On Wed, 2006-09-06 at 13:46 -0400, Jonathan Vanasco wrote:
>       with 2 children running, I'm handling ~70 r/s @ concurrency 10-1000
>       4-8 children seems to be my point for diminishing marginal utility-  
> in that range, I'm handling ~100 r/s @ concurrency 10-1000 ; and the  
> numbers don't really change no matter how many servers I toss at it.

That probably means you are limited by the database, like everyone else.

> granted, i'm also benching with ab, which is old and not very  
> reliable.

I like httperf for benchmarks.

> i'm fairly confident that a LARGE limiting factor is db interaction  
> and (b)locking.
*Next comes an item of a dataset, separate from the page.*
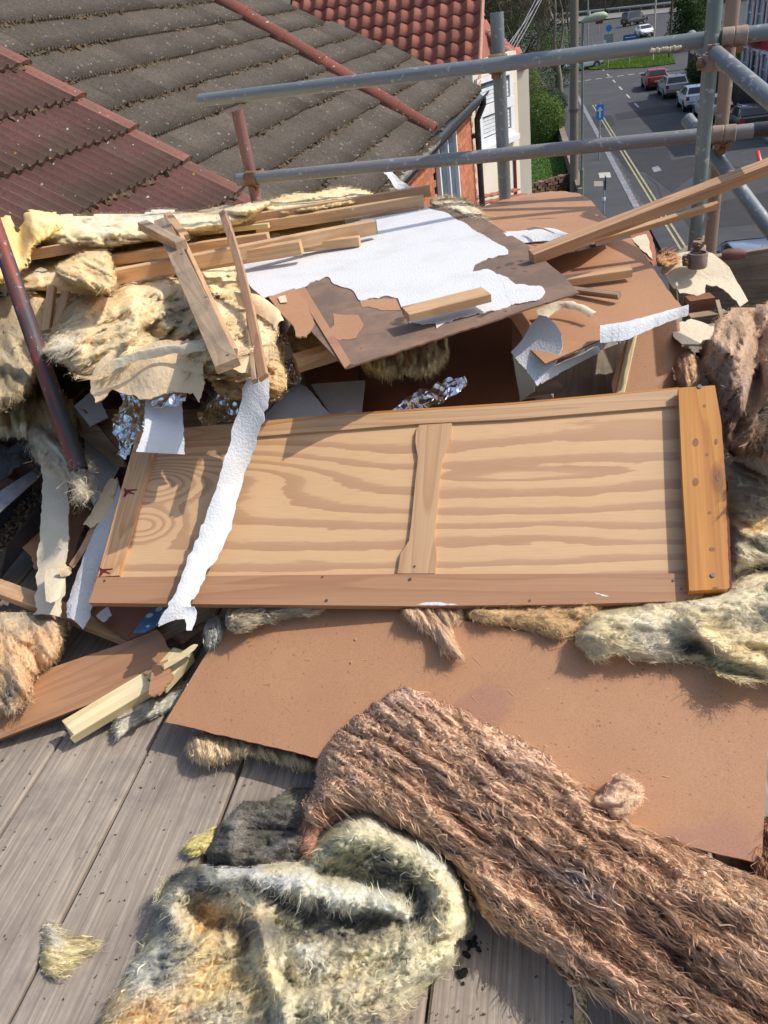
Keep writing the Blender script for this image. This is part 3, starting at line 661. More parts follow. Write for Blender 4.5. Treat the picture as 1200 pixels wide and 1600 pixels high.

And i know that the bulk of the request timing is  
> taken up in the DB or the DB/App ineraction layer.   I wouldn't be  
> surprised if I those numbers double , triple , and more with a nicely  
> clustered db structure.

You can usually increase your performance greatly just by tuning your
existing SQL and database.  Run Apache::DProf or the DBI profiler, find
out where the time is being spent, and work on it.  There are many
resources for database performance tuning.  Work on the actual queries
and schema structure, not on the database configuration.  You always get
more from the former than the latter.

> i'm just wondering what a target range for DB/Templated apps with  
> moderate page logic should be ( "hello world" < Moderate Logic <  
> "comprehensive statistical analysis" ) 

There ain't no such thing.  Once you fix the obvious architecture things
(by using mod_perl and running a reverse proxy), the performance of your
application depends entirely on what it's doing.  You can almost always
improve it by tweaking the code and database more based on profiling.